In introducing County Chronicle, I find it impossible to avoid spoilers for those who have not read the previous book, The Old Bank House. So, beware.

The novel begins where the previous one left off, if not slightly before that, with Lucy Marling wondering how her parents are going to take her engagement to Sam Adams, the wealthy older ironmonger who is not from her class. They take it comparatively well. It is her beloved brother Oliver who tries to flatten her excitement with his disapproval, so that Lucy realizes for the first time how selfish he is.

Speaking of selfish men, Francis Brandon is now happily married, but he’s been taking his mother for granted and is even rude to her. His mild-mannered wife Peggy is distressed by it but doesn’t have the courage to say anything. Others are beginning to notice, and Mrs. Brandon realizes it was a mistake for them all to live together.

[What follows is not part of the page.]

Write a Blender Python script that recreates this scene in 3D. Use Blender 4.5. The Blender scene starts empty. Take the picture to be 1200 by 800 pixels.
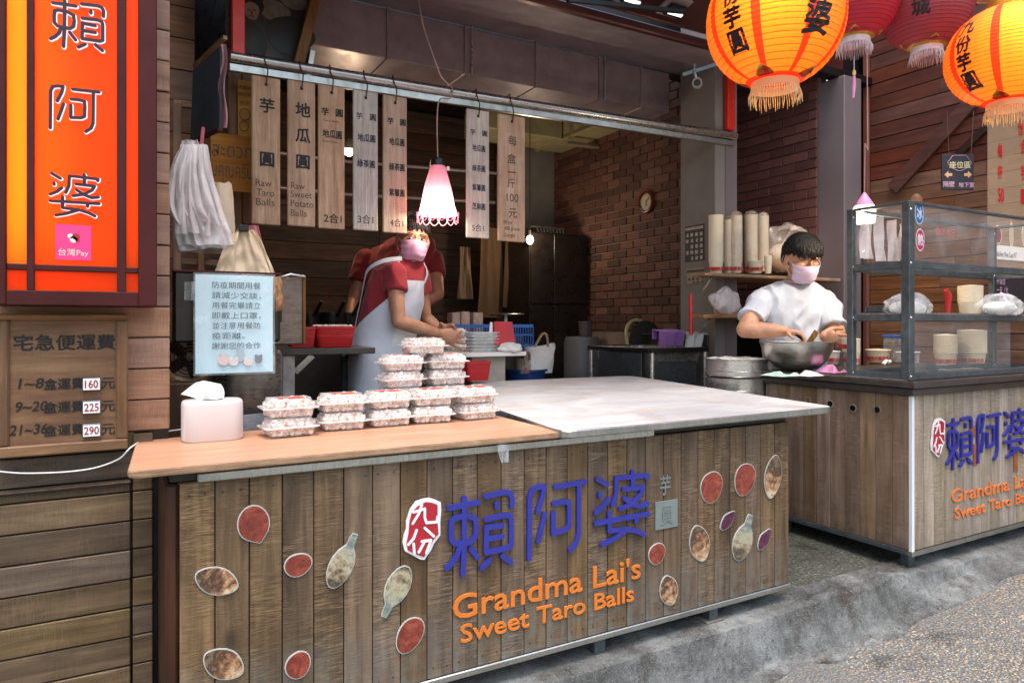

Isabel Dale, a cousin of Robin Dale, takes a job with Mrs. Marling to help her with Lucy’s wedding and stays on to help her with her correspondence. She also sometimes helps Oliver with his book.

Although the Barsetshire set have tended to stay away from the Omnium Castle crowd, Francis and Peggy Brandon have been spending time there doing amateur theatrics with Lady Cora and Lord Silverbridge, the Duke’s heir. We find the ducal family impoverished but very nice. Eventually, Isabel and Oliver are introduced to the family by Roddy Wickham.

Although I didn’t like this one quite so much as The Old Bank House, it was still good. Several characters’ problems are resolved in a satisfying way, and the two romances are as sweet as they are understated.